Potential theory in probability
Something about harmonic functions or whatever
February 12, 2020 — August 24, 2023
Placeholder.
A theory about something to do with expectations of harmonic functions. Not the same thing as the potentials that arise as an alternative term to factor in factor graphs; that is different. I think? Unsure, because I have not read the literature yet.
I am unfamiliar with potential theory as a thing in itself, but it arises in Markov processes, e.g.
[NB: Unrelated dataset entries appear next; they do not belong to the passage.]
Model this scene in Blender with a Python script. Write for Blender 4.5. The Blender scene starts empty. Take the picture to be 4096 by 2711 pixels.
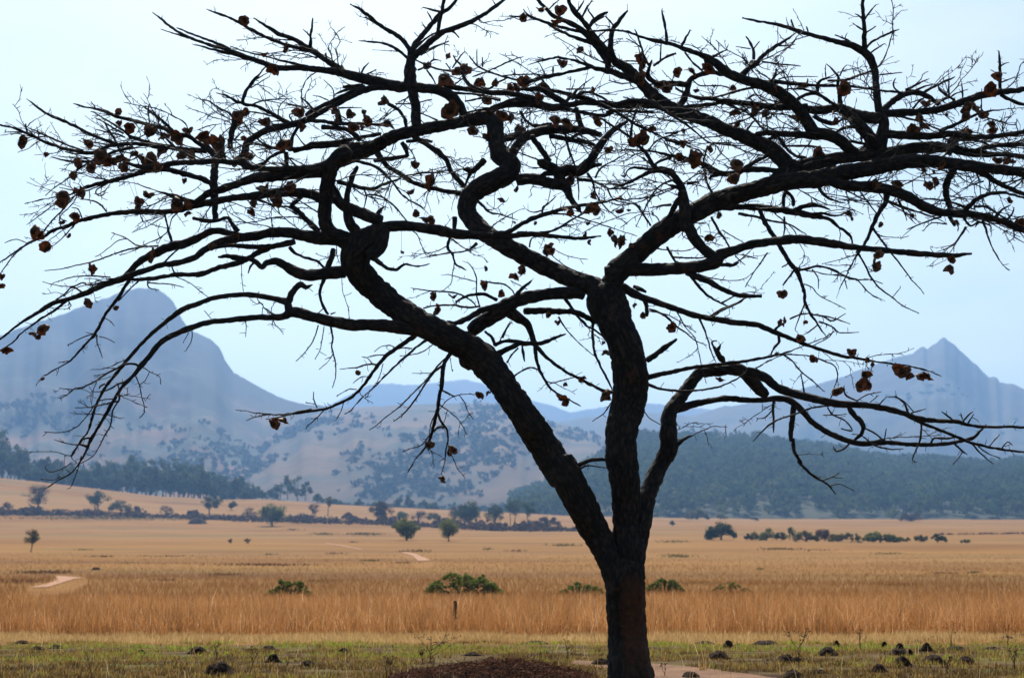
import bpy, bmesh, math, random
import numpy as np
from mathutils import Vector, noise as mn

# ------------------------------------------------------------------ camera, sky, sun, exposure
SC = bpy.context.scene
F = 6300.0                      # focal length in pixels of the 4096 px wide photograph
CX, CY = 2048.0, 1355.5
HOR = 2060.0                    # row of the eye-level horizon
PITCH = math.atan((HOR - CY) / F)
CAMH = 1.6
SUN_EL, SUN_AZ = math.radians(46), math.radians(-6)     # sun high in front of the camera, slightly left

cam_d = bpy.data.cameras.new('camera')
cam = bpy.data.objects.new('camera', cam_d)
SC.collection.objects.link(cam)
cam.location = (0, 0, CAMH)
cam.rotation_euler = (math.pi / 2 + PITCH, 0, 0)
cam_d.sensor_width = 36.0
cam_d.lens = F / 4096.0 * 36.0
cam_d.clip_start = 0.1
cam_d.clip_end = 60000
cam_d.dof.use_dof = True
cam_d.dof.focus_distance = 13.9
cam_d.dof.aperture_fstop = 3.2
SC.camera = cam

world = bpy.data.worlds.new('World')
SC.world = world
world.use_nodes = True
wn, wl = world.node_tree.nodes, world.node_tree.links
wn.clear()
w_out = wn.new('ShaderNodeOutputWorld')
w_bg = wn.new('ShaderNodeBackground')
w_sky = wn.new('ShaderNodeTexSky')
w_sky.sky_type = 'NISHITA'
w_sky.sun_disc = False
w_sky.sun_elevation = SUN_EL
w_sky.sun_rotation = SUN_AZ
w_sky.altitude = 700
w_sky.air_density = 1.0
w_sky.dust_density = 4.5
w_sky.ozone_density = 1.0
# faint high cloud veil: a soft streaky noise in sky direction
w_tc = wn.new('ShaderNodeTexCoord')
w_map = wn.new('ShaderNodeMapping'); w_map.inputs['Scale'].default_value = (2.2, 2.2, 9.0)
w_noi = wn.new('ShaderNodeTexNoise'); w_noi.inputs['Scale'].default_value = 2.3
w_noi.inputs['Detail'].default_value = 5; w_noi.inputs['Roughness'].default_value = 0.55
w_rmp = wn.new('ShaderNodeValToRGB')
w_rmp.color_ramp.elements[0].position = 0.42; w_rmp.color_ramp.elements[0].color = (0, 0, 0, 1)
w_rmp.color_ramp.elements[1].position = 0.78; w_rmp.color_ramp.elements[1].color = (1, 1, 1, 1)
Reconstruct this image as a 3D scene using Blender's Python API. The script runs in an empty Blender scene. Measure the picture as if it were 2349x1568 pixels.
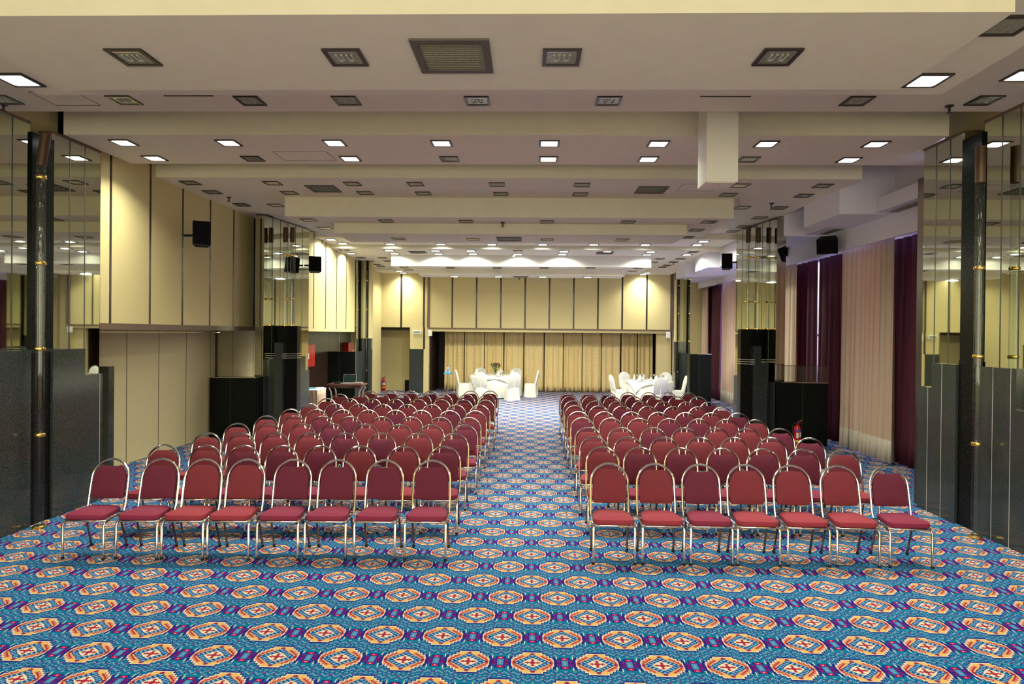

Lévy processes and Markov bridge processes.
The origins of potential theory can be traced to the physical problem of reconstructing a repartition of electric charges inside a planar or a spatial domain, given the measurement of the electrical field created on the boundary of this domain.
Privault (2008):
In mathematical analytic terms this amounts to representing the values of a function \(h\) inside a domain given the data of the values of \(h\) on the boundary of the domain. In the simplest case of a domain empty of electric charges, the problem can be formulated as that of finding a harmonic function \(h\) on \(E\) (roughly speaking, a function with vanishing Laplacian […]) given its values prescribed by a function \(f\) on the boundary \(\partial E\), i.e. as the Dirichlet problem: \[ \begin{cases}\Delta h(y)=0, & y \in E, \\ h(y)=f(y), & y \in \partial E\end{cases} \] Close connections between the notion of potential and the Markov property have been observed at early stages of the development of the theory, see e.g. Joseph L. Doob (2001) and references therein. Thus a number of potential theoretic problems have a probabilistic interpretation or can be solved by probabilistic methods.